--- SHORT EXERCISE ---
Repeat the data word for word. Do not include the pictures.

--- INFORMATION PROVIDED ---
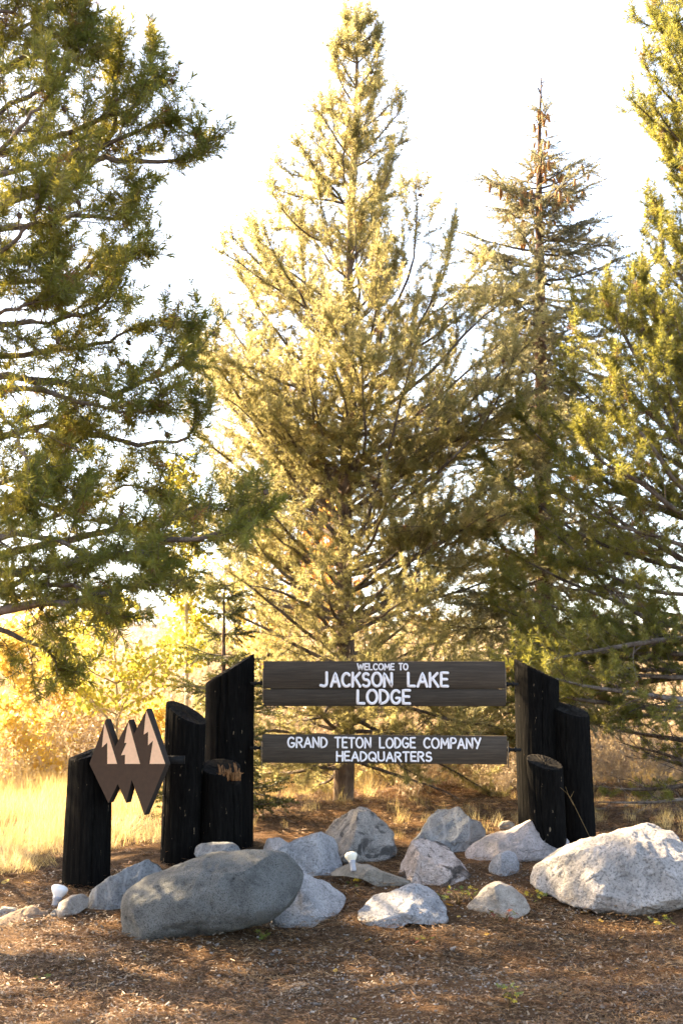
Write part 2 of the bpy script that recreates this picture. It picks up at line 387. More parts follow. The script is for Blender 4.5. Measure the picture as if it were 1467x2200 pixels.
class Tree:
    def __init__(s, name, label, base, group=None, seed=1, shoots='pine_mid', limb='bark_limb', trunk='bark_pine'):
        s.base = np.array(base, float); s.root = empty(name, tuple(base), label, 'tree', group)
        s.rng = np.random.default_rng(seed); s.sp = []; s.sdir = []; s.ss = []; s.sh = shoots; s.limb = limb; s.tm = trunk
        s.nodes = []
    def trunk(s, pts, rads, sides=12):
        pts = np.array(pts, float); s.tp = pts
        n = 48; P2 = spline(list(pts), n); rr = np.interp(np.linspace(0, 1, n+1), np.linspace(0, 1, len(rads)), rads)
        rr = rr*(1+0.06*s.rng.normal(size=n+1).clip(-1.5, 1.5))
        rr[0] *= 1.35; rr[1] *= 1.12
        v, q, t = tube(P2, rr, sides)
        v = v+s.rng.normal(size=v.shape)*rr.mean()*0.03
        s.tpath = P2; s.trad = rr
        obj_np('trunk', v-s.base, [q, t], MAT[s.tm], s.root)
    def tat(s, t):
        p, d = at(s.tpath, t); return p, float(np.interp(t, np.linspace(0, 1, len(s.trad)), s.trad))
    def shoot(s, p, d, sc=1.0):
        s.sp.append(p); s.sdir.append(d); s.ss.append(sc)
    def branch(s, pts, r0, sty, bare=0.22, dead=False, name='branch'):
        rng = s.rng; a = Acc(); mine = []
        pts = np.array(pts); L = float(np.linalg.norm(np.diff(pts, axis=0), axis=1).sum())
        n = len(pts); rad = r0*(1-np.linspace(0, 1, n))**0.8+0.0025
        a.tube(pts, rad, 6 if r0 > 0.014 else 5)
        ds = sty['ds']; t = bare; sgn = 1
        Ls = min(sty['Ls']*L, sty['Lmax'])
        while t < 0.985:
            p, T = at(pts, t)
            side = np.cross(T, (0, 0, 1)); side /= np.linalg.norm(side)+1e-9
            sgn = -sgn
            ang = R(rng.uniform(40, 68))*(1.05-0.35*t)
            vert = rng.normal()*sty['vert']
            d = T*math.cos(ang)+side*sgn*math.sin(ang)+np.array([0, 0, vert+sty['lift']])
            l2 = Ls*(0.22+0.95*(1-t)**0.8*min(1, 0.35+t*2.2))*rng.uniform(0.55, 1.25)
            n2 = 4
            p2 = grow(p, d, l2, n2, sty['up2'], 0.16, rng)
            a.tube(p2, np.linspace(max(0.0026, 0.35*np.interp(t, [0, 1], [r0, 0.004])), 0.0018, n2+1)*0.9, 4, False)
            live = (not dead) or rng.random() < 0.12
            t3 = rng.uniform(0.12, 0.3); s3 = 1
            while t3 < 0.95:
                q, T2 = at(p2, t3); sd2 = np.cross(T2, (rng.normal()*0.4, rng.normal()*0.4, 1)); sd2 /= np.linalg.norm(sd2)+1e-9
                s3 = -s3; an = R(rng.uniform(35, 65))
                d3 = T2*math.cos(an)+sd2*s3*math.sin(an)+np.array([0, 0, rng.normal()*0.25+sty['lift']*0.6])
                l3 = max(0.05, l2*sty['l3']*(1.05-t3*0.7)*rng.uniform(0.5, 1.3))
                p3 = grow(q, d3, l3, 2, sty['up3'], 0.22, rng)
                a.tube(p3, [0.0026, 0.002, 0.0014], 3, False)
                if live and rng.random() < sty['keep']:
                    s.shoot(p3[-1]-(p3[-1]-p3[-2])*0.6, p3[-1]-p3[-2], rng.uniform(0.75, 1.15)*sty['sc'])
                    if l3 > 0.10: s.shoot(p3[1]-(p3[1]-p3[0])*0.3, p3[1]-p3[0], rng.uniform(0.7, 1.0)*sty['sc'])
                t3 += sty['d3']/l2*rng.uniform(0.7, 1.3)
            if live:
                st = sty['dsh']/l2; tt = max(0.35, 1-0.55/l2)
                while tt < 1.0:
                    q, T2 = at(p2, tt); s.shoot(q, T2+rng.normal(size=3)*0.2, rng.uniform(0.8, 1.15)*sty['sc']); tt += st
                s.shoot(p2[-1], (p2[-1]-p2[-2])/(l2/n2)+np.array([0, 0, sty.get('candle', 0.5)]), rng.uniform(0.9, 1.3)*sty['sc'])
            mine.append(p2[-1] if rng.random() < 0.5 else p2[2])
            t += ds/L*rng.uniform(0.6, 1.4)
        if L > 0.5:
            for _ in range(int(L*5)):
                q, T = at(pts, rng.uniform(0.05, max(0.1, bare+0.25))); dd = rng.normal(size=3)+T*0.6
                a.tube(grow(q, dd, rng.uniform(0.08, 0.3), 3, -0.3, 0.25, rng), [0.0028, 0.0022, 0.0018, 0.0012], 3, False)
        if not dead:
            tt = max(0.45, 1-0.6/L)
            while tt < 1.0:
                q, T = at(pts, tt); s.shoot(q, T+rng.normal(size=3)*0.25, rng.uniform(0.9, 1.3)*sty['sc']); tt += sty['dsh']*0.6/L
            s.shoot(pts[-1], pts[-1]-pts[-2], 1.35*sty['sc'])
            if sty.get('candle', 0.5) > 0:
                for k in range(4): s.shoot(pts[-1]+np.array([rng.normal()*0.015, rng.normal()*0.015, 0.06*k]), np.array([rng.normal()*0.3, rng.normal()*0.3, 1]), (1.25-0.12*k)*sty['sc'])
        ob = a.obj(name, MAT[s.limb], s.root, True, s.base)
        s.nodes += [(m, ob) for m in mine]
        return ob
    def finish(s, deadfrac=0.02, name='needles'):
        n = len(s.sp); nsrc = len(SH[s.sh])
        idx = s.rng.integers(0, min(3, nsrc), n)
        if nsrc > 3: idx[s.rng.random(n) < deadfrac] = 3
        scatter(name, np.array(s.sp), dirs_to_euler(np.array(s.sdir), s.rng), np.array(s.ss), idx, SH[s.sh], s.root, s.base)
        print(s.root.name, 'shoots', n)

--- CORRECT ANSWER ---
Write part 2 of the bpy script that recreates this picture. It picks up at line 387. More parts follow. The script is for Blender 4.5. Measure the picture as if it were 1467x2200 pixels.
class Tree:
    def __init__(s, name, label, base, group=None, seed=1, shoots='pine_mid', limb='bark_limb', trunk='bark_pine'):
        s.base = np.array(base, float); s.root = empty(name, tuple(base), label, 'tree', group)
        s.rng = np.random.default_rng(seed); s.sp = []; s.sdir = []; s.ss = []; s.sh = shoots; s.limb = limb; s.tm = trunk
        s.nodes = []
    def trunk(s, pts, rads, sides=12):
        pts = np.array(pts, float); s.tp = pts
        n = 48; P2 = spline(list(pts), n); rr = np.interp(np.linspace(0, 1, n+1), np.linspace(0, 1, len(rads)), rads)
        rr = rr*(1+0.06*s.rng.normal(size=n+1).clip(-1.5, 1.5))
        rr[0] *= 1.35; rr[1] *= 1.12
        v, q, t = tube(P2, rr, sides)
        v = v+s.rng.normal(size=v.shape)*rr.mean()*0.03
        s.tpath = P2; s.trad = rr
        obj_np('trunk', v-s.base, [q, t], MAT[s.tm], s.root)
    def tat(s, t):
        p, d = at(s.tpath, t); return p, float(np.interp(t, np.linspace(0, 1, len(s.trad)), s.trad))
    def shoot(s, p, d, sc=1.0):
        s.sp.append(p); s.sdir.append(d); s.ss.append(sc)
    def branch(s, pts, r0, sty, bare=0.22, dead=False, name='branch'):
        rng = s.rng; a = Acc(); mine = []
        pts = np.array(pts); L = float(np.linalg.norm(np.diff(pts, axis=0), axis=1).sum())
        n = len(pts); rad = r0*(1-np.linspace(0, 1, n))**0.8+0.0025
        a.tube(pts, rad, 6 if r0 > 0.014 else 5)
        ds = sty['ds']; t = bare; sgn = 1
        Ls = min(sty['Ls']*L, sty['Lmax'])
        while t < 0.985:
            p, T = at(pts, t)
            side = np.cross(T, (0, 0, 1)); side /= np.linalg.norm(side)+1e-9
            sgn = -sgn
            ang = R(rng.uniform(40, 68))*(1.05-0.35*t)
            vert = rng.normal()*sty['vert']
            d = T*math.cos(ang)+side*sgn*math.sin(ang)+np.array([0, 0, vert+sty['lift']])
            l2 = Ls*(0.22+0.95*(1-t)**0.8*min(1, 0.35+t*2.2))*rng.uniform(0.55, 1.25)
            n2 = 4
            p2 = grow(p, d, l2, n2, sty['up2'], 0.16, rng)
            a.tube(p2, np.linspace(max(0.0026, 0.35*np.interp(t, [0, 1], [r0, 0.004])), 0.0018, n2+1)*0.9, 4, False)
            live = (not dead) or rng.random() < 0.12
            t3 = rng.uniform(0.12, 0.3); s3 = 1
            while t3 < 0.95:
                q, T2 = at(p2, t3); sd2 = np.cross(T2, (rng.normal()*0.4, rng.normal()*0.4, 1)); sd2 /= np.linalg.norm(sd2)+1e-9
                s3 = -s3; an = R(rng.uniform(35, 65))
                d3 = T2*math.cos(an)+sd2*s3*math.sin(an)+np.array([0, 0, rng.normal()*0.25+sty['lift']*0.6])
                l3 = max(0.05, l2*sty['l3']*(1.05-t3*0.7)*rng.uniform(0.5, 1.3))
                p3 = grow(q, d3, l3, 2, sty['up3'], 0.22, rng)
                a.tube(p3, [0.0026, 0.002, 0.0014], 3, False)
                if live and rng.random() < sty['keep']:
                    s.shoot(p3[-1]-(p3[-1]-p3[-2])*0.6, p3[-1]-p3[-2], rng.uniform(0.75, 1.15)*sty['sc'])
                    if l3 > 0.10: s.shoot(p3[1]-(p3[1]-p3[0])*0.3, p3[1]-p3[0], rng.uniform(0.7, 1.0)*sty['sc'])
                t3 += sty['d3']/l2*rng.uniform(0.7, 1.3)
            if live:
                st = sty['dsh']/l2; tt = max(0.35, 1-0.55/l2)
                while tt < 1.0:
                    q, T2 = at(p2, tt); s.shoot(q, T2+rng.normal(size=3)*0.2, rng.uniform(0.8, 1.15)*sty['sc']); tt += st
                s.shoot(p2[-1], (p2[-1]-p2[-2])/(l2/n2)+np.array([0, 0, sty.get('candle', 0.5)]), rng.uniform(0.9, 1.3)*sty['sc'])
            mine.append(p2[-1] if rng.random() < 0.5 else p2[2])
            t += ds/L*rng.uniform(0.6, 1.4)
        if L > 0.5:
            for _ in range(int(L*5)):
                q, T = at(pts, rng.uniform(0.05, max(0.1, bare+0.25))); dd = rng.normal(size=3)+T*0.6
                a.tube(grow(q, dd, rng.uniform(0.08, 0.3), 3, -0.3, 0.25, rng), [0.0028, 0.0022, 0.0018, 0.0012], 3, False)
        if not dead:
            tt = max(0.45, 1-0.6/L)
            while tt < 1.0:
                q, T = at(pts, tt); s.shoot(q, T+rng.normal(size=3)*0.25, rng.uniform(0.9, 1.3)*sty['sc']); tt += sty['dsh']*0.6/L
            s.shoot(pts[-1], pts[-1]-pts[-2], 1.35*sty['sc'])
            if sty.get('candle', 0.5) > 0:
                for k in range(4): s.shoot(pts[-1]+np.array([rng.normal()*0.015, rng.normal()*0.015, 0.06*k]), np.array([rng.normal()*0.3, rng.normal()*0.3, 1]), (1.25-0.12*k)*sty['sc'])
        ob = a.obj(name, MAT[s.limb], s.root, True, s.base)
        s.nodes += [(m, ob) for m in mine]
        return ob
    def finish(s, deadfrac=0.02, name='needles'):
        n = len(s.sp); nsrc = len(SH[s.sh])
        idx = s.rng.integers(0, min(3, nsrc), n)
        if nsrc > 3: idx[s.rng.random(n) < deadfrac] = 3
        scatter(name, np.array(s.sp), dirs_to_euler(np.array(s.sdir), s.rng), np.array(s.ss), idx, SH[s.sh], s.root, s.base)
        print(s.root.name, 'shoots', n)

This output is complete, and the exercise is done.